INFORMATION SHOWN —
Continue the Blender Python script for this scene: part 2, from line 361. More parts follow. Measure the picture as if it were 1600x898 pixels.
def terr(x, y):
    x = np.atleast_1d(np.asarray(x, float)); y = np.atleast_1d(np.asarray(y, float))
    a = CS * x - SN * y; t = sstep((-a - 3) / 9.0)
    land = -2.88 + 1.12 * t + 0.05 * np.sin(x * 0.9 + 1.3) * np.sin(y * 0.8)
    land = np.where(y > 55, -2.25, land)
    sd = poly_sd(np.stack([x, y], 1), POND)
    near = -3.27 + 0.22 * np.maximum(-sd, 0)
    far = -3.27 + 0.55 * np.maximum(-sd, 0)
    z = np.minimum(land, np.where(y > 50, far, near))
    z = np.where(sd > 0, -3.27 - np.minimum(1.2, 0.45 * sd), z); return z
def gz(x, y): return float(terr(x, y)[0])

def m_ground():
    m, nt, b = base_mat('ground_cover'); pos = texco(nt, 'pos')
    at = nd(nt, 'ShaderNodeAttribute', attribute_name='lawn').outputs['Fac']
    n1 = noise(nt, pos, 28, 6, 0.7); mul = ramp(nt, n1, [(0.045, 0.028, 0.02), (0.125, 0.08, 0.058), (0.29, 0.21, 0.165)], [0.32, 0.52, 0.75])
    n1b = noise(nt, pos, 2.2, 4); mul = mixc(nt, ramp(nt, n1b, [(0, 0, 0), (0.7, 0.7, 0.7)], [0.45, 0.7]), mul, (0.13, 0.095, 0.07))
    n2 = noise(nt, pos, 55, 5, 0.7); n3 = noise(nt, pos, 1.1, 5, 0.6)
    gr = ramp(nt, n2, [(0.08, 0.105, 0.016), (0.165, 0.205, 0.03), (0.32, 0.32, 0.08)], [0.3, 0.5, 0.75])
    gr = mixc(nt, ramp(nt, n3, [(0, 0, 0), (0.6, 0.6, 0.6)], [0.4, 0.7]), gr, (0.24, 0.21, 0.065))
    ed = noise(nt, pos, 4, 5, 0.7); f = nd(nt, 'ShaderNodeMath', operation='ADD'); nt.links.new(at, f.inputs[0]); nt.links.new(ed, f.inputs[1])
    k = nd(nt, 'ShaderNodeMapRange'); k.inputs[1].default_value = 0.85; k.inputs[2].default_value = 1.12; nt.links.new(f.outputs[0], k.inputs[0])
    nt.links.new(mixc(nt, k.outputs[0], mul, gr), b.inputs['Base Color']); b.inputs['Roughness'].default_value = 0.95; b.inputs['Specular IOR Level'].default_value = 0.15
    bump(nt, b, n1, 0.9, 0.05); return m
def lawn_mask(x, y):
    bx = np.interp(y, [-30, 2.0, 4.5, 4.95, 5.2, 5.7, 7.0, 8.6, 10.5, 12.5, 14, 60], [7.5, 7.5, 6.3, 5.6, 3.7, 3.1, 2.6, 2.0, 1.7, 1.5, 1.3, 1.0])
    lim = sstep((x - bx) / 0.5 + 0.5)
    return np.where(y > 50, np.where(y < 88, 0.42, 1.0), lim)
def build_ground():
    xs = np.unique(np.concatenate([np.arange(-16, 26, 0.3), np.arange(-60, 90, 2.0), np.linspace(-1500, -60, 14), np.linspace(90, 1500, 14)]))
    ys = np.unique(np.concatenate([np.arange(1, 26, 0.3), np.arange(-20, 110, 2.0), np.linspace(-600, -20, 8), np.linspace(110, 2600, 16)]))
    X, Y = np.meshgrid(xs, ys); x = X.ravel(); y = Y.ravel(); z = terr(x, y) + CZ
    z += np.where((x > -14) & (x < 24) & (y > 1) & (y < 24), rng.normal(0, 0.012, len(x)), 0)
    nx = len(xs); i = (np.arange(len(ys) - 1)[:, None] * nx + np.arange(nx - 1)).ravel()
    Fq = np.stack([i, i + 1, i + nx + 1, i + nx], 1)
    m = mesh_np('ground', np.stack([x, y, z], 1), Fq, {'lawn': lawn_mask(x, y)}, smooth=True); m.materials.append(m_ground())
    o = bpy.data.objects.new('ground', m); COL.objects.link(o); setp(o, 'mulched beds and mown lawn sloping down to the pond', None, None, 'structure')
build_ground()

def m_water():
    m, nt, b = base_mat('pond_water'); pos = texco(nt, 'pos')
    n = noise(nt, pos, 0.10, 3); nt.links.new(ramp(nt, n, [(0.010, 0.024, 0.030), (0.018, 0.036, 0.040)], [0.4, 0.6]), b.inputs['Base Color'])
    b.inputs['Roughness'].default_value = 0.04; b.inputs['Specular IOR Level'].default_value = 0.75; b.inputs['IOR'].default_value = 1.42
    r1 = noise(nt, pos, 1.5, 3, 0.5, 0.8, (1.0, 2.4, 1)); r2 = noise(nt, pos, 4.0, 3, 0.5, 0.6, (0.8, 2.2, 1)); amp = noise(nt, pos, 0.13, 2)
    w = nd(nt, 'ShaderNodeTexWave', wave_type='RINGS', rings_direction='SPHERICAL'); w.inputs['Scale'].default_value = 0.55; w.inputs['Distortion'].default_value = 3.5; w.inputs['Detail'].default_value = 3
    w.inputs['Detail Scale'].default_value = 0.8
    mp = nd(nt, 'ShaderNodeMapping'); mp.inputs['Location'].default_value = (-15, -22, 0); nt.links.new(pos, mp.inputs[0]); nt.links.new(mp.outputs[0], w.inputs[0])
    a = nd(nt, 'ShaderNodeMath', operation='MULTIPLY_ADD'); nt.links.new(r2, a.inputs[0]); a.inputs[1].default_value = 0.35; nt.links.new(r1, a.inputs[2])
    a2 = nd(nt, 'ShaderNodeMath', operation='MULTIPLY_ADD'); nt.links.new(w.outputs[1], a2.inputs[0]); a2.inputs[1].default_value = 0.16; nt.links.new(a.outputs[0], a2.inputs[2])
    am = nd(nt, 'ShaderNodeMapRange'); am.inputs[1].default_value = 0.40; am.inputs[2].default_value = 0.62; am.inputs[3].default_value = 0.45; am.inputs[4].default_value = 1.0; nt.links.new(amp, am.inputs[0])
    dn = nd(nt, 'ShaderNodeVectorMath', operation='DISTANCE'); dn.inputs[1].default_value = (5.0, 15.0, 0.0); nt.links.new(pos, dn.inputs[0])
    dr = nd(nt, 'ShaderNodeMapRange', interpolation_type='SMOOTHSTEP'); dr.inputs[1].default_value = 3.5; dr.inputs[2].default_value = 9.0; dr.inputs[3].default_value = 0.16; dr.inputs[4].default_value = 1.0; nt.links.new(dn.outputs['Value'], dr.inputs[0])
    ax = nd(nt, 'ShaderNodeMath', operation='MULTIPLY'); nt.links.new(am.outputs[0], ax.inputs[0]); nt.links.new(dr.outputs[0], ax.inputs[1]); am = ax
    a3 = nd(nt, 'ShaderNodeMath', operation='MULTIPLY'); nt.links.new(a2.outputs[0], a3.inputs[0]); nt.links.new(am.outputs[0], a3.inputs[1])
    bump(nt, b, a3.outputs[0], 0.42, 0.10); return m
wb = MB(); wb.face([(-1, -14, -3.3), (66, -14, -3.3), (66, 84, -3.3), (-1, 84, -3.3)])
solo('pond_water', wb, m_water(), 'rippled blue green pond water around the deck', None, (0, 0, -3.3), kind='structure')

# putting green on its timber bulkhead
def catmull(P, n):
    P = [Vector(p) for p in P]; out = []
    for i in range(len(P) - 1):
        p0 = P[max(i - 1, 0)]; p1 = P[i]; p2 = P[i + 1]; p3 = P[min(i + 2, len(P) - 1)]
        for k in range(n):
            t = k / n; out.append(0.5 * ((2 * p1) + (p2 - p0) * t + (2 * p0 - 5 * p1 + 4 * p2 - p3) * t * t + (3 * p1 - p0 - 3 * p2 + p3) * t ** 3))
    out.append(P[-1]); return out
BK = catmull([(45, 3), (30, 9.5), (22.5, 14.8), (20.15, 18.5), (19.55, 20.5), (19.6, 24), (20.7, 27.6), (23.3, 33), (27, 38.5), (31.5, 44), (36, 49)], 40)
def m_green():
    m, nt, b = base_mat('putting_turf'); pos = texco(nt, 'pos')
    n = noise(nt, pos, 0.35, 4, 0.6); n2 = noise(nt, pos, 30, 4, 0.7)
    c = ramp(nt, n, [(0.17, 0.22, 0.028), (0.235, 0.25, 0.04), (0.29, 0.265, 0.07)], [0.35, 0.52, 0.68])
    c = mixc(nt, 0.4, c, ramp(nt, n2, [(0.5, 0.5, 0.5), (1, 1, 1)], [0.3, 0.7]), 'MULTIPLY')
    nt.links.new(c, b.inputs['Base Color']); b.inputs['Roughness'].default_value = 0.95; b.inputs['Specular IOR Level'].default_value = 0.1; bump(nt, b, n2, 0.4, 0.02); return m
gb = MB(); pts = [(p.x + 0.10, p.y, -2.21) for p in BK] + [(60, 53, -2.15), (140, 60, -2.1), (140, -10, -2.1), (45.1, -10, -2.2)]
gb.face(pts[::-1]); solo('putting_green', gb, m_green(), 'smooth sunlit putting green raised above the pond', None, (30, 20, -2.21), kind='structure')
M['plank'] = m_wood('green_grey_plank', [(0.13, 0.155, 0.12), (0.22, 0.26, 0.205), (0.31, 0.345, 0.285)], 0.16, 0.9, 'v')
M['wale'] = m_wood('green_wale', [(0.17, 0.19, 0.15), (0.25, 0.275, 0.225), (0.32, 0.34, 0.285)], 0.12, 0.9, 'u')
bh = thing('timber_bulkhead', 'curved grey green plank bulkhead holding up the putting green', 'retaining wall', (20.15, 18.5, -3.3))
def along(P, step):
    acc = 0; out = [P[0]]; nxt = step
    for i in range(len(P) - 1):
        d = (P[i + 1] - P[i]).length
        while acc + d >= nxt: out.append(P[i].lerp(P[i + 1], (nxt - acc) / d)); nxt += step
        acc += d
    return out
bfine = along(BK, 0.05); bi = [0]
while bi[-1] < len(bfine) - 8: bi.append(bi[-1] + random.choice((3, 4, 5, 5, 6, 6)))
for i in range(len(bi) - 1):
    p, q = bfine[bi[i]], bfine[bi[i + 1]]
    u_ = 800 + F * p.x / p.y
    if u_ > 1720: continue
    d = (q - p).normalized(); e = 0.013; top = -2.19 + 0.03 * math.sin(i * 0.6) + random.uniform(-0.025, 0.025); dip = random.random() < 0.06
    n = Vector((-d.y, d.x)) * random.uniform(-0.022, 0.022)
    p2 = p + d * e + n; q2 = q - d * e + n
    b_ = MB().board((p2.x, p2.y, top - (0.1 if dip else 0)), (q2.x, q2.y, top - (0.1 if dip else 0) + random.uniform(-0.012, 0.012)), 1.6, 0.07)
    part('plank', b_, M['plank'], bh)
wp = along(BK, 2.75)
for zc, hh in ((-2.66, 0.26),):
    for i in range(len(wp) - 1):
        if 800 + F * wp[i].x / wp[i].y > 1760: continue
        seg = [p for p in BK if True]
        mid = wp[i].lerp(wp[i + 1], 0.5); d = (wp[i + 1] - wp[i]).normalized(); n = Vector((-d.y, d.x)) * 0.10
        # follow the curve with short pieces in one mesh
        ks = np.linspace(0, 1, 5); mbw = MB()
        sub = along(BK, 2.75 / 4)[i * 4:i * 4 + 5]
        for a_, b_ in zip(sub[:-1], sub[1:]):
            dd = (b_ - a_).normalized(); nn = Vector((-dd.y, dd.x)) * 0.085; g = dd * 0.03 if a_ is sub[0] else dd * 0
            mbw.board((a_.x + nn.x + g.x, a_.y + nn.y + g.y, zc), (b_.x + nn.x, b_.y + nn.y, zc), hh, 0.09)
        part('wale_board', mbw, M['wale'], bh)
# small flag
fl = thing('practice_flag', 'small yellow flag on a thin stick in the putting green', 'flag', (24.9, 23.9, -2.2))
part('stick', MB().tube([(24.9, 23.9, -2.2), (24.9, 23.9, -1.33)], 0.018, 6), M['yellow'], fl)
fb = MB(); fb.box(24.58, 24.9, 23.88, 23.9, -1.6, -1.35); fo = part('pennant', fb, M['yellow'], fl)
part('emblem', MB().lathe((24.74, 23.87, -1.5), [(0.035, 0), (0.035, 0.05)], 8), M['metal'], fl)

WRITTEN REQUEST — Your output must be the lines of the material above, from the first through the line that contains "def gz(x, y): return float(terr(x, y)[0])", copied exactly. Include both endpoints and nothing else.

RESPONSE TO THE EXERCISE —
Continue the Blender Python script for this scene: part 2, from line 361. More parts follow. Measure the picture as if it were 1600x898 pixels.
def terr(x, y):
    x = np.atleast_1d(np.asarray(x, float)); y = np.atleast_1d(np.asarray(y, float))
    a = CS * x - SN * y; t = sstep((-a - 3) / 9.0)
    land = -2.88 + 1.12 * t + 0.05 * np.sin(x * 0.9 + 1.3) * np.sin(y * 0.8)
    land = np.where(y > 55, -2.25, land)
    sd = poly_sd(np.stack([x, y], 1), POND)
    near = -3.27 + 0.22 * np.maximum(-sd, 0)
    far = -3.27 + 0.55 * np.maximum(-sd, 0)
    z = np.minimum(land, np.where(y > 50, far, near))
    z = np.where(sd > 0, -3.27 - np.minimum(1.2, 0.45 * sd), z); return z
def gz(x, y): return float(terr(x, y)[0])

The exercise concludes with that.